• Material provided:

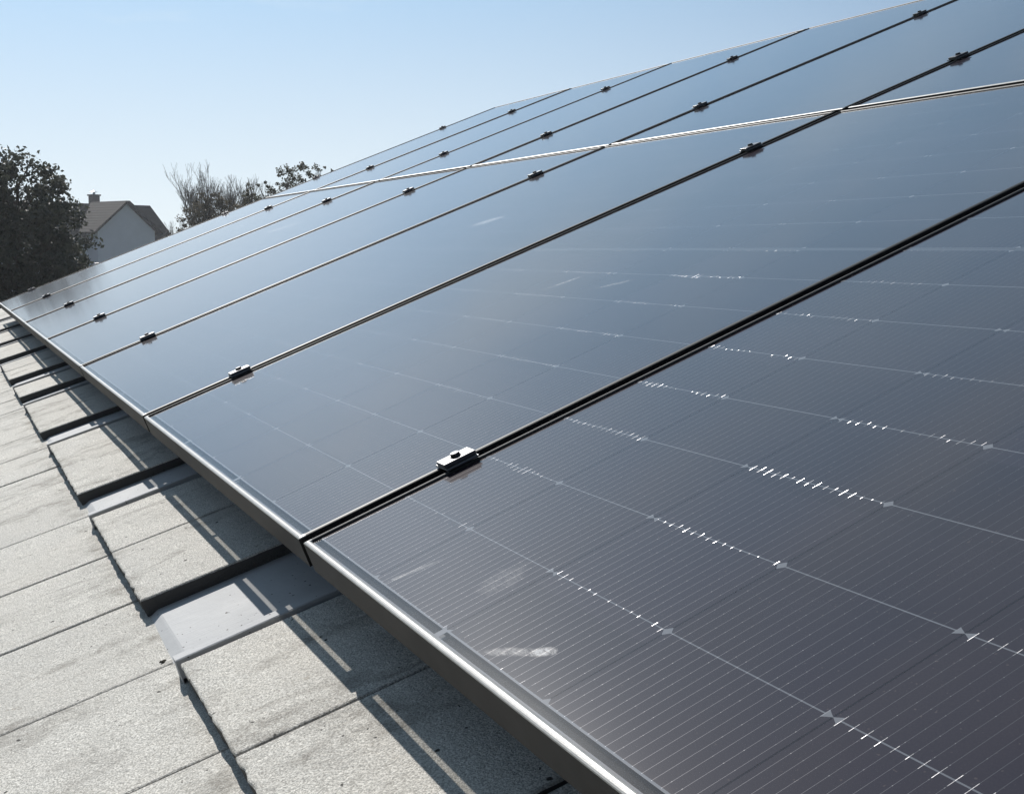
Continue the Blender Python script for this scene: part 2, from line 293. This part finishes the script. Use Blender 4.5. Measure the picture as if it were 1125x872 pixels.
def mat_grass():
    k = NT('grass'); o = k.obj(); n = k.noise(o, 0.25, 6, 0.65); n2 = k.noise(o, 7, 4, 0.7)
    c = k.mixc(n, rgb(0.045, 0.065, 0.022), rgb(0.11, 0.11, 0.05)); c = k.mixc(k.mul(n2, 0.5), c, rgb(0.06, 0.07, 0.03))
    return k.done(k.prin(Base_Color=c, Roughness=0.95, Normal=k.bump(n2, 0.05)).outputs[0])
MAT['grass'] = mat_grass()

# ------------------------------------------------------------------ ground
g = MB(); R_ = 3000; N_ = 24
g.add([(x*R_/N_*2 - R_, y*R_/N_*2 - R_, 0) for y in range(N_+1) for x in range(N_+1)], [(y*(N_+1)+x, y*(N_+1)+x+1, (y+1)*(N_+1)+x+1, (y+1)*(N_+1)+x) for y in range(N_) for x in range(N_)])
tag(g.build('ground', MAT['grass']), kind='structure')

# ------------------------------------------------------------------ the tiled roof and its house
ROOF_END = -9.75; ROOF_START = 2.2
house = link('tiled_house', None); tag(house, 'white house under the solar array, with a roof of pale flat concrete tiles', 'house')
deck = MB(); deck.box(ROOF_END, ROOF_START, -0.86, 3.95, -0.235, -0.175)
roof = deck.build('roof', MAT['under'], house, ROOF)
def inv_parent(o, parent): o.parent = parent; o.matrix_parent_inverse = parent.matrix_world.inverted()
roof.matrix_world = ROOF
# course 2 joints as seen (X = -u) : [(u0, u1, kind)]
C2 = []
def fill(u0, u1):
    n = max(1, round((u1-u0)/0.305)); return [(u0+(u1-u0)*i/n, u0+(u1-u0)*(i+1)/n, 't') for i in range(n)]
C2 += fill(-2.05, 0.075) + [(0.075, 0.38, 'm')] + [(0.38, 0.68, 't'), (0.68, 0.983, 't'), (0.983, 1.287, 't'), (1.287, 1.585, 'm'), (1.585, 1.90, 't'), (1.90, 2.195, 't'), (2.195, 2.437, 'm'),
       (2.437, 2.78, 't'), (2.78, 3.127, 't'), (3.127, 3.395, 'm'), (3.395, 3.71, 't'), (3.71, 4.028, 't'), (4.028, 4.274, 'm'), (4.274, 4.60, 't'), (4.60, 4.906, 'm'),
       (4.906, 5.21, 't'), (5.21, 5.52, 't'), (5.52, 5.83, 'm'), (5.83, 6.13, 't'), (6.13, 6.42, 't'), (6.42, 6.70, 'm'), (6.70, 7.02, 't'), (7.02, 7.33, 't'), (7.33, 7.62, 'm'),
       (7.62, 7.92, 't'), (7.92, 8.22, 't'), (8.22, 8.5, 'm')] + fill(8.5, 9.72)
C1J = [1.069, 1.378, 1.681, 1.990, 2.330, 2.645]
C1 = fill(-2.05, 1.069) + [(C1J[i], C1J[i+1], 't') for i in range(5)] + fill(2.645, 9.72)
def off(o_): return fill(-2.05, -2.05+o_) + fill(-2.05+o_, 9.72)

def tile_course(name, v0, v1, n0, n1, tiles, seed, detail=True):
    rg = random.Random(seed); vs = []; fs = []; tones = []; edges = []
    for (a, b, kd) in tiles:
        if kd != 't': continue
        g_ = 0.0019; x0, x1 = -b + g_ + rg.uniform(-.0006, .0006), -a - g_ + rg.uniform(-.0006, .0006); va = v0 + rg.uniform(-.0016, .0016)
        dz = rg.uniform(-.0012, .0012); dz2 = rg.uniform(-.001, .001); th = 0.026
        nx, ny = (26, 30) if detail else (4, 4); j = 0.0007 if detail else 0
        pts = []
        for i in range(nx): pts.append((x0+(x1-x0)*i/nx, va, 1))
        for i in range(ny): pts.append((x1, va+(v1-va)*i/ny, 0))
        for i in range(nx): pts.append((x1-(x1-x0)*i/nx, v1, 0))
        for i in range(ny): pts.append((x0, v1-(v1-va)*i/ny, 0))
        # chipped, slightly wavy rim
        ring = []
        for (px, pv, fr) in pts:
            jj = j*(1.1 if fr else 0.5); ring.append((px+rg.uniform(-jj, jj)*0.6, pv+rg.gauss(0, jj)))
        cx, cv = (x0+x1)/2, (va+v1)/2; b0 = len(vs); n = len(ring)
        def H(px, pv): return n0+(n1-n0)*(pv-v0)/(v1-v0) + dz + dz2*(px-cx)/(0.15)
        def ins(px, pv, d): return (px + (d if px < cx-0.12 else -d if px > cx+0.12 else 0), pv + (d if pv < va+0.01 else 0))
        for lvl in range(4):
            for (px, pv) in ring:
                if lvl == 0: q = ins(px, pv, 0.001); vs.append((q[0], q[1], H(px, pv)-th))
                elif lvl == 1: vs.append((px, pv, H(px, pv)-0.0026+rg.uniform(-.0004, .0004)*detail))
                elif lvl == 2: q = ins(px, pv, 0.0011); vs.append((q[0], q[1], H(px, pv)-0.0008))
                else: q = ins(px, pv, 0.0032); vs.append((q[0], q[1], H(px, pv)))
        for l in range(3):
            for i in range(n): fs.append((b0+l*n+i, b0+l*n+(i+1) % n, b0+(l+1)*n+(i+1) % n, b0+(l+1)*n+i))
        fs.append(tuple(b0+3*n+i for i in range(n))); fs.append(tuple(b0+i for i in range(n))[::-1])
        tones += [rg.random()]*(3*n+2); edges += [1.0]*n + [0.0]*(2*n+1) + [1.0]
    me = mesh(name, vs, fs, MAT['tile']); at = me.attributes.new('tile_tone', 'FLOAT', 'FACE'); at.data.foreach_set('value', tones); at = me.attributes.new('tile_edge_shade', 'FLOAT', 'FACE'); at.data.foreach_set('value', edges)
    o = link(name, me); o.parent = roof; return o
V2 = -0.162; EXPO = 0.345
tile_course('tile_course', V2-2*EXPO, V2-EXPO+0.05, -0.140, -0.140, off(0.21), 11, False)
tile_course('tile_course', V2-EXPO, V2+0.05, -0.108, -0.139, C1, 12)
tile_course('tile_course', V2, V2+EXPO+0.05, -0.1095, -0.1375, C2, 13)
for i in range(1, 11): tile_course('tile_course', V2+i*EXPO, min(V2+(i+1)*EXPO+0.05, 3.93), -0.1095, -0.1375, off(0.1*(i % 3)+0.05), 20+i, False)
# metal tiles let into the course where the hooks pass
for (a, b, kd) in C2:
    if kd != 'm': continue
    x0, x1 = -b, -a; th = 0.0016; mb = MB(); vf = V2
    topn, pan = -0.1065, -0.1315
    # cross profile along X from the far side (under the neighbour) to the near rim
    prof = [(x0-0.02, pan), (x0+0.03, pan), ((x0+x1)/2, pan+0.0006), (x1-0.044, pan), (x1-0.036, pan+0.004), (x1-0.028, topn-0.001), (x1-0.026, topn), (x1-0.008, topn), (x1-0.006, topn-0.001), (x1-0.0055, topn-0.022)]
    rows = [(vf-0.004, 2), (vf-0.002, 1.0), (vf+0.013, 0.12), (vf+0.016, 0.0), (vf+0.12, 0), (vf+0.36, 0)]
    vs = []
    for (v, dr) in rows:
        for i, (px, pn) in enumerate(prof):
            if i >= 5: vs.append((px, v, (pn if dr < 1.5 else pn - 0.028 if i < 9 else pn-0.010) - 0.06*max(0, v-vf)))
            else: vs.append((px, v, pn - (0.006 if dr >= 1 else 0.006*dr) - (0.002 if dr > 1.5 else 0) - 0.06*max(0, v-vf-0.016)))
    n = len(prof); fs = [(r*n+i, r*n+i+1, (r+1)*n+i+1, (r+1)*n+i) for r in range(len(rows)-1) for i in range(n-1)]
    mb.add(vs, fs); mb.add([(x, v, z-th) for x, v, z in vs], [f[::-1] for f in fs])
    o = mb.build('metal_tile', MAT['flash'], roof); o['label'] = 'smooth grey sheet metal tile with a raised rim between concrete tiles'
rc_ = MB()
for i in range(29):
    x0 = ROOF_START - 0.41*(i+1); rc_.cyl((x0, 3.95, -0.175), 0.085, 0.092, 0.43, 14, 0)
rc_.build('ridge_cap', MAT['tile'], roof)
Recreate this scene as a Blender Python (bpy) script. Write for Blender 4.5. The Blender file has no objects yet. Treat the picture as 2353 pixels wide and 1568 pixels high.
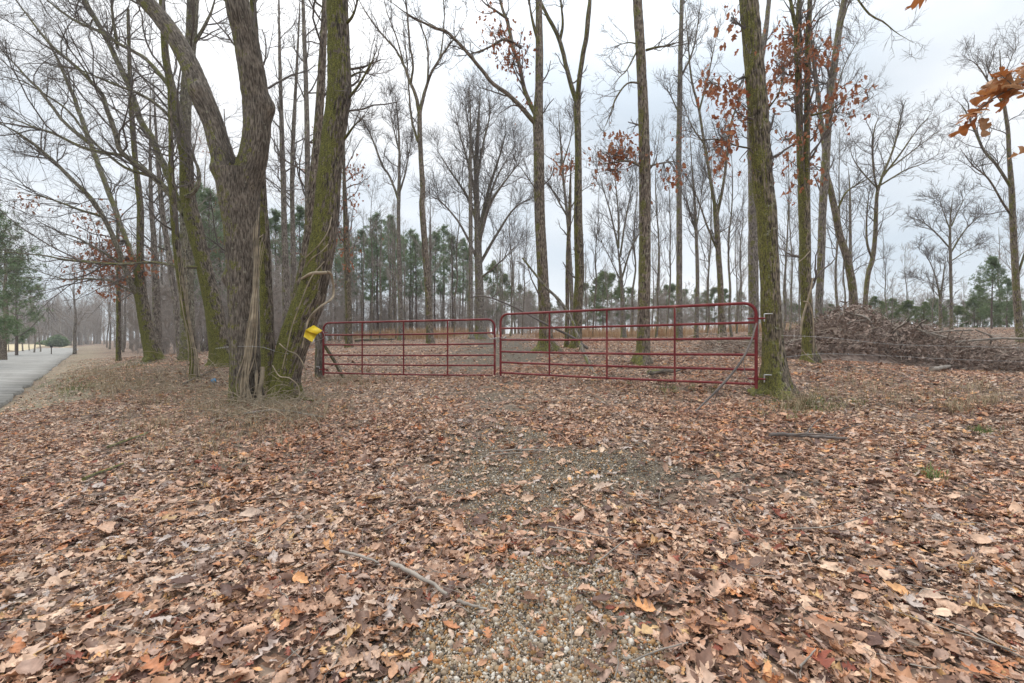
import bpy, math
import numpy as np

# ------------------------------------------------------------------ camera, sky, sun, exposure
SC = bpy.context.scene
COL = SC.collection
W0 = 2352.0                       # width of the grid the layout was measured in
F = W0 * 16 / 36                  # 16 mm lens on a 36 mm sensor
CZ = 1.25
camd = bpy.data.cameras.new('camera')
camd.lens = 16; camd.sensor_width = 36; camd.clip_start = 0.05; camd.clip_end = 3000
cam = bpy.data.objects.new('camera', camd)
cam.location = (0, 0, CZ); cam.rotation_euler = (math.radians(90), 0, 0)
COL.objects.link(cam); SC.camera = cam

SUN_EL, SUN_AZ = math.radians(52), math.radians(-35)     # soft sun high, ahead and to the left
world = bpy.data.worlds.new('World'); SC.world = world
world.use_nodes = True
nt = world.node_tree; nt.nodes.clear()
def N(tree, typ, **kw):
    n = tree.nodes.new(typ)
    for k, v in kw.items():
        if k.startswith('i_'):
            n.inputs[k[2:].replace('_', ' ')].default_value = v
        else:
            setattr(n, k, v)
    return n
def ramp(node, stops):
    cr = node.color_ramp
    while len(cr.elements) > len(stops): cr.elements.remove(cr.elements[-1])
    while len(cr.elements) < len(stops): cr.elements.new(0.5)
    for e, (p, c) in zip(cr.elements, stops):
        e.position = p; e.color = (*c, 1) if len(c) == 3 else c
wo = N(nt, 'ShaderNodeOutputWorld'); bg = N(nt, 'ShaderNodeBackground'); bg.inputs['Strength'].default_value = 0.1
sky = N(nt, 'ShaderNodeTexSky', sky_type='NISHITA', sun_disc=False, sun_elevation=SUN_EL, sun_rotation=SUN_AZ)
tc = N(nt, 'ShaderNodeTexCoord'); mp = N(nt, 'ShaderNodeMapping'); mp.inputs['Scale'].default_value = (1.0, 1.0, 2.2)
mp.inputs['Location'].default_value = (3.1, 0.4, 0.2)
nz = N(nt, 'ShaderNodeTexNoise'); nz.inputs['Scale'].default_value = 2.1; nz.inputs['Detail'].default_value = 5; nz.inputs['Roughness'].default_value = 0.45
sx = N(nt, 'ShaderNodeSeparateXYZ')
ad = N(nt, 'ShaderNodeMath', operation='MULTIPLY_ADD'); ad.inputs[1].default_value = 0.22; 
cr = N(nt, 'ShaderNodeValToRGB')
ramp(cr, [(0.34, (6.5, 7.3, 8.1)), (0.54, (7.5, 8.1, 8.7)), (0.74, (8.9, 9.3, 9.7)), (0.95, (10.2, 10.3, 10.4))])
mix = N(nt, 'ShaderNodeMix', data_type='RGBA'); mix.inputs[0].default_value = 0.92
nt.links.new(tc.outputs['Generated'], mp.inputs['Vector']); nt.links.new(mp.outputs[0], nz.inputs['Vector'])
nt.links.new(tc.outputs['Generated'], sx.inputs[0])
nc = N(nt, 'ShaderNodeMapRange'); nc.inputs[1].default_value = .3; nc.inputs[2].default_value = .7; nc.inputs[3].default_value = .2; nc.inputs[4].default_value = .92
nt.links.new(nz.outputs['Fac'], nc.inputs[0]); nt.links.new(sx.outputs['Z'], ad.inputs[0]); nt.links.new(nc.outputs[0], ad.inputs[2])
nt.links.new(ad.outputs[0], cr.inputs[0])
gain = N(nt, 'ShaderNodeMapRange'); gain.inputs[1].default_value = .42; gain.inputs[2].default_value = 1; gain.inputs[3].default_value = .80; gain.inputs[4].default_value = 2.0
nt.links.new(sx.outputs['Z'], gain.inputs[0])
gm_ = N(nt, 'ShaderNodeVectorMath', operation='SCALE'); nt.links.new(cr.outputs[0], gm_.inputs[0]); nt.links.new(gain.outputs[0], gm_.inputs['Scale'])
nt.links.new(sky.outputs[0], mix.inputs[6]); nt.links.new(gm_.outputs[0], mix.inputs[7])
nt.links.new(mix.outputs[2], bg.inputs['Color']); nt.links.new(bg.outputs[0], wo.inputs[0])

sund = bpy.data.lights.new('sun', 'SUN'); sund.energy = 1.5; sund.angle = math.radians(25); sund.color = (1, 0.96, 0.9)
suno = bpy.data.objects.new('sun', sund); COL.objects.link(suno)
suno.rotation_euler = (math.radians(90) - SUN_EL, 0, math.pi - SUN_AZ)
suno.location = (0, 0, 30)
SC.view_settings.view_transform = 'Standard'; SC.view_settings.look = 'None'
SC.view_settings.exposure = 0.5; SC.view_settings.gamma = 1
SC.view_settings.use_curve_mapping = False
SC.cycles.max_bounces = 5; SC.cycles.diffuse_bounces = 3; SC.cycles.glossy_bounces = 2; SC.cycles.transmission_bounces = 2

# ------------------------------------------------------------------ numeric helpers
R0 = np.random.default_rng(7)
def PX(u, v, d): return np.array([(u - W0 / 2) / F * d, d, CZ - (v - 784) / F * d])
def vnoise(p, seed=0):
    """smooth value noise, p (...,3) -> 0..1"""
    p = np.asarray(p, float); i = np.floor(p).astype(np.int64); f = p - i; f = f * f * (3 - 2 * f)
    def h(ix, iy, iz):
        n = (ix * 73856093) ^ (iy * 19349663) ^ (iz * 83492791) ^ (seed * 2654435)
        n = (n ^ (n >> 13)) * 1274126177 & 0x7fffffff
        n = (n ^ (n >> 16)) & 0xffff
        return n / 65535.0
    r = 0
    for dx in (0, 1):
        for dy in (0, 1):
            for dz in (0, 1):
                w = (f[..., 0] if dx else 1 - f[..., 0]) * (f[..., 1] if dy else 1 - f[..., 1]) * (f[..., 2] if dz else 1 - f[..., 2])
                r = r + w * h(i[..., 0] + dx, i[..., 1] + dy, i[..., 2] + dz)
    return r
def nrm(a): return a / np.maximum(np.linalg.norm(a, axis=-1, keepdims=True), 1e-9)

# ------------------------------------------------------------------ terrain
ROAD_A = np.array([-10.4, 9.26]); ROAD_D = np.array([-0.68, 0.733]); ROAD_D = ROAD_D / np.linalg.norm(ROAD_D)
ROAD_L = np.array([-ROAD_D[1], ROAD_D[0]])          # towards the far side
ROAD_W = 5.6
def road_coord(x, y):
    q0 = x - ROAD_A[0]; q1 = y - ROAD_A[1]
    return q0 * ROAD_D[0] + q1 * ROAD_D[1], q0 * ROAD_L[0] + q1 * ROAD_L[1]
ctl = []
for (u, v, d) in [(1790, 905, 7.0), (1148, 870, 9.8), (742, 872, 11.5), (600, 918, 8.0), (1476, 836, 10.5), (1255, 803, 13.5),
                  (1862, 832, 10), (990, 786, 22), (345, 836, 17), (500, 830, 12.0), (430, 858, 11), (1400, 772, 32), (900, 771, 34),
                  (2330, 775, 20), (2352, 858, 10.5), (650, 815, 16), (300, 826, 22)]:
    ctl.append(PX(u, v, d))
for p in [(-3, 1.5, 0), (0, 1.5, 0), (3, 1.5, 0.02), (-2, 3.2, .04), (0, 3.5, .1), (3, 3.5, .14), (5.5, 4, .22), (6.8, 6, .36), (-4, 5, .07), (0, 6, .26),
          (0, -6, -.05), (8, -6, .1), (-10, -4, -.05), (9, 0, .12), (-5.5, 8, .1), (14, 8, .5), (20, 12, .8),
          (0, 60, 2.3), (0, 130, 3.2), (50, 50, 2.8), (25, 35, 2.2), (120, 120, 4), (60, 10, 1.8), (60, -60, .5), (-60, -60, 0), (0, -80, 0),
          (-20, 40, .9), (-30, 60, .9), (-45, 90, .9), (-90, 80, .2), (-70, 75, 0.0), (-120, 130, .6), (-60, 140, 1.4), (-60, 30, 0), (-30, 5, 0)]:
    ctl.append(np.array(p, float))
for s in (-25, -12, 0, 8, 16, 26, 38, 50, 65):
    for o in (0.6, ROAD_W - .6):
        q = ROAD_A + ROAD_D * s + ROAD_L * o; ctl.append(np.array([q[0], q[1], 0.0]))
ctl = np.array(ctl); CC = 1.5
def _phi(a, b): return np.sqrt((a[:, None, 0] - b[None, :, 0]) ** 2 + (a[:, None, 1] - b[None, :, 1]) ** 2 + CC * CC)
_A = np.block([[_phi(ctl, ctl) - np.eye(len(ctl)) * 0.15, np.ones((len(ctl), 1))], [np.ones((1, len(ctl))), np.zeros((1, 1))]])
_w = np.linalg.solve(_A, np.append(ctl[:, 2], 0))
def gz(x, y):
    x = np.atleast_1d(np.asarray(x, float)).ravel(); y = np.atleast_1d(np.asarray(y, float)).ravel()
    out = np.empty(len(x))
    for a in range(0, len(x), 40000):
        q = np.stack([x[a:a + 40000], y[a:a + 40000]], 1)
        out[a:a + 40000] = _phi(q, ctl) @ _w[:-1] + _w[-1]
    r = np.hypot(x, y)
    p = np.stack([x, y, 0 * x], 1)
    out += (vnoise(p * .9, 3) - .5) * .07 + (vnoise(p * 2.7, 4) - .5) * .045 + (vnoise(p * 7, 5) - .5) * .02
    # mound under the roadside trees
    out += .28 * np.exp(-(((x + 14.2) / 1.6) ** 2 + ((y - 18.0) / 1.6) ** 2))
    s, o = road_coord(x, y)
    k = np.clip(np.maximum(-o, o - ROAD_W) / 1.3, 0, 1); k = k * k * (3 - 2 * k)
    out = out * k + (-.09) * (1 - k)
    far = np.clip((r - 250) / 200, 0, 1)
    return out * (1 - far) + 2.0 * far
def g1(x, y): return float(gz(x, y)[0])
def hit(u, v, dmin=1.2, dmax=60):
    d = np.geomspace(dmin, dmax, 700); x = (u - W0 / 2) / F * d; z = CZ - (v - 784) / F * d
    g = gz(x, d); b = np.nonzero(z <= g)[0]
    i = b[0] if len(b) else len(d) - 1
    return np.array([x[i], d[i], g[i]])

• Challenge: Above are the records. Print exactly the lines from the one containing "Recreate this scene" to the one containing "import numpy as np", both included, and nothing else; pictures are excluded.

• Task result:
Recreate this scene as a Blender Python (bpy) script. Write for Blender 4.5. The Blender file has no objects yet. Treat the picture as 2353 pixels wide and 1568 pixels high.
import bpy, math
import numpy as np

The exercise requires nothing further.